For fiscal 2022, the company projects operating margin of 12 percent to 14 percent, compared to previous estimate of greater than 12 percent.

Börje Ekholm, President and CEO of Ericsson, said, "The largest market for 5G infrastructure will be China where deployments are expected to start near term. We have invested to increase our market share, however it is still too early to assess possible volumes and price levels. Based on historic experience we expect to have challenging margins initially but positive margins over the lifespan of a contract."

For the third quarter, net loss attributable to stockholders of the parent company was 6.23 billion Swedish kronor or 1.89 kronor per share, compared to net income of 2.75 billion kronor or 0.83 kronor per share in the previous year.

Operating loss was 4.2 billion kronor, compared to operating income of 3.2 billion kronor last year. In the latest quarter, the company made a 12 billion kronor or $1.23 billion provision related to resolving the U.S. investigations to cover an estimated monetary sanction of $1.0 billion, plus other related costs.

Excluding charges, operating income was 6.5 billion kronor with an operating margin of 11.4 percent. Gross margin was 37.7 percent, compared to 36.5 percent last year.

Ericsson's quarterly net sales grew 6 percent to 57.1 billion kronor from 53.8 billion kronor last year. Sales adjusted for comparable units and currency increased 3 percent driven by strong growth in North America and North East Asia.

Looking ahead for fiscal 2020, Ericsson now expects sales in a range of 230 billion kronor to 240 billion kronor, compared to previous estimate of 210 billion kronor to.220 billion kronor. The revision reflects currency movements and a stronger 5G market.

Operating margin target for 2020, excluding restructuring charges, remains unchanged at greater than 10 percent of sales.
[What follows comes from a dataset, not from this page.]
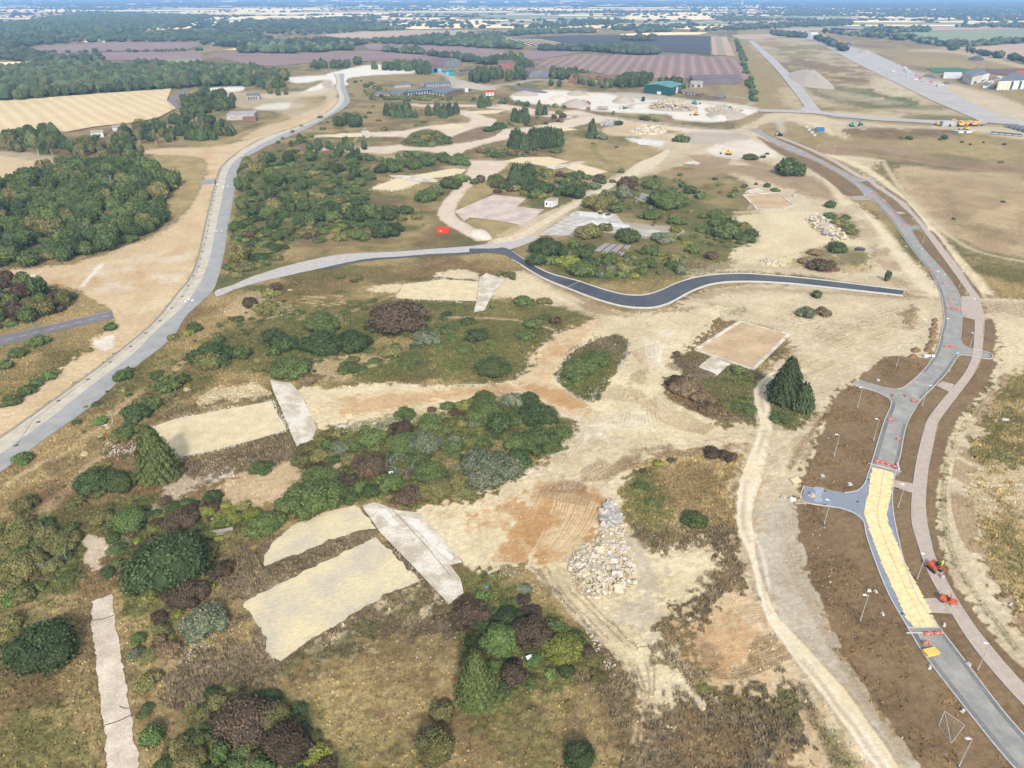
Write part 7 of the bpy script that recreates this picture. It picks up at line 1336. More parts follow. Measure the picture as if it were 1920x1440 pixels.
for a, b in zip(fp, fp[1:]):
    A_, B_ = G(*a) - b0, G(*b) - b0; n_ = max(1, int((B_ - A_).length / 14))
    for k in range(n_): p = A_.lerp(B_, k / n_); MB().bar((p.x, p.y, 0), (p.x, p.y, 5), .12).build('post', M('dark_green_post', (60,80,76), (50,70,66), 1), pf)
hut((1520,65),(1533,65),(1533,63),62.3, m_w, m_w, 'site_tent', 'pair of white site buildings at the head of the runway', 'building')
# site compounds: containers, cabins, cars
def box_thing(x, y, L, W_, h_, rz, mat, name, label, cat, group=None):
    t = empty(name, G(x, y), rz, label, cat, group); b = MB().box((0, 0, h_ / 2), (L, W_, h_)).build('body', mat, t); MB().box((-L / 2 - .03, 0, h_ / 2), (.05, W_ * .9, h_ * .9)).build('door', m_steel, b)
    mb = MB(); n_ = int(L / .9)
    for k in range(n_): mb.box((-L / 2 + .5 + k * .9, -W_ / 2 - .03, h_ / 2), (.14, .06, h_ * .9))
    mb.build('rib', mat, t); return t
m_bl1 = M('blue_container', (50,120,176), (44,104,156), .6, .6); m_bl2 = M('light_blue_container', (110,186,220), (96,170,206), .6, .6); m_nv = M('navy_container', (64,70,120), (56,60,104), .6, .7)
for x, y, m_, s_ in ((807,136,m_bl1,'dark blue container at the left of three'),(813,135.6,m_bl2,'pale blue container in the middle of three'),(820,135.6,m_bl2,'pale blue container at the right of three')): box_thing(x, y, 12, 3, 5, 0, m_, 'shipping_container', s_, 'container', 'containers by the apron')
for k in range(22):
    box_thing(834 + k * 2.55 - (4 if k > 8 else 0) * 0, 135.4 - max(0, k - 8) * .26, 5.5, 3, 2.2, .1, (m_nv, m_bl1, m_nv, m_rust)[k % 4], 'storage_crate', 'navy or blue crate in the long row behind the junction', 'crate', 'row of blue crates behind the junction') if not 13 < 834 + k * 2.5 - 840 < 24 else None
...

The outlook mainly incorporates an initially higher cost level for newly introduced 5G products.

Further, the company said it is increasing investments in IoT within Emerging Business, and would incur losses of 1.5 billion kronor to 2 billion kronor in the segment, compared to previous estimate of break-even.

In Sweden, Ericsson shares were trading at 90.18 kronor, up 7.64 percent.